Hay que tener memoria. En la gestión pública se cometen aciertos y fallos, pero éstos hay que ponerlos en el fiel de la balanza antes de tomar una decisión. Es lo que hizo José María Aznar cuando se le presentó la dicotomía de la elección: Rodrigo Rato o Mariano Rajoy. Y apostó por Rajoy sabedor que, como buen gallego, analizaría las consecuencias de cada paso que diera y nunca hablaría por hablar sino desde la reflexión profunda de las circunstancias.

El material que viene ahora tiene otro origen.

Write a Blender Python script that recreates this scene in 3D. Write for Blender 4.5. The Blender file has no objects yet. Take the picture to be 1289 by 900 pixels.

El escándalo en el que Rodrigo Rato se ha visto envuelto es una de esas situaciones en las que uno debe pararse a pensar con la cabeza fría. El presidente del Partido Popular lo ha hecho y no ha ajustado cuentas con su adversario. Ha dejado que él mismo presente la renuncia a la afiliación al PP de manera temporal hasta que la Justicia decida. Esto me huele a pacto. Tú te alejas de momento del Partido y no me buscas la ruina electoral. Y Rato, que da explicaciones vanas a lo que no tiene justificación, achanta la cabeza y obedece a su presidente; de lo contrario, y después del terremoto que las tarjetas opacas de Caja Madrid han causado en la calle Génova, se hubiese ido definitivamente…, pero por la puerta de atrás.
Es la Justicia la que ha de decidir si Rodrigo Rato es inocente o culpable de uso fraudulento de fondos de Caja Madrid, pero el daño al Partido Popular está hecho. La pírrica victoria sobre el pulso que echaba Artur Mas ha quedado en aguas de borrajas. Hasta la televisión pública, que se supone es partidista, dedica importantes espacios a la noticia. En su defensa sólo tiene que el magistrado del Juzgado Central de Instrucción número 4 le ha impuesto una fianza inferior a la de Blesa, lo que cabe deducir que el juez aprecia, por los indicios, que el posible delito fue menor, pero Rato no nos puede tomar por ignorantes y argumentar que el uso de las tarjetas opacas entraba dentro de su sueldo.
Rodrigo Rato fue el presidente que llevó a Caja Madrid a Bankia. Formó una estructura societaria que necesitaba 23.000 millones de euros de Bruselas, que logró, pero cometió el mayor error que se puede atribuir a un banquero: volvió a poner las comisiones de servicio. Después de trece años trabajando con Caja Madrid me tuve que ir a otra entidad bancaria porque las comisiones me ahogaban. No era suficiente con tener domiciliado el sueldo, la hipoteca y mil y un seguros de vida y de hogar; cada quince días te llegaba la cartita con las comisiones de servicio a pagar. Mientras él y otros muchos directivos de la entidad utilizaban tarjetas opacas. No sé cuál es ese color: mi tarjeta era verde con el oso y el madroño. Nada más.
Este hombre, que sentó las bases de una economía moderna en este país y que fue capaz de reducir la deuda pública y generar, dentro del Gobierno de Aznar, empleo, ha echado toda su reputación por tierra. Dice el portavoz de la Conferencia Episcopal Española, Monseñor Gil Tamayo, que la avaricia es el primer pecado capital. El Papa Francisco que el hombre es preso de la cultura del dinero, que el dinero se ha apoderado del mundo. Será así…
Pero, insisto, el daño al Partido Popular está hecho. No tanto como al PSOE, que a Pedro Sánchez no le ha temblado el pulso a la hora de poner las cosas en su sitio. Pero Sánchez no es gallego, ni es Rajoy. Al presidente español le cuesta decidir cuando ve la cosa fea. Y María Dolores de Cospedal le ayuda poco porque ha entrado en una dinámica muy de la Selección Española de Fútbol, que es echar balones fuera.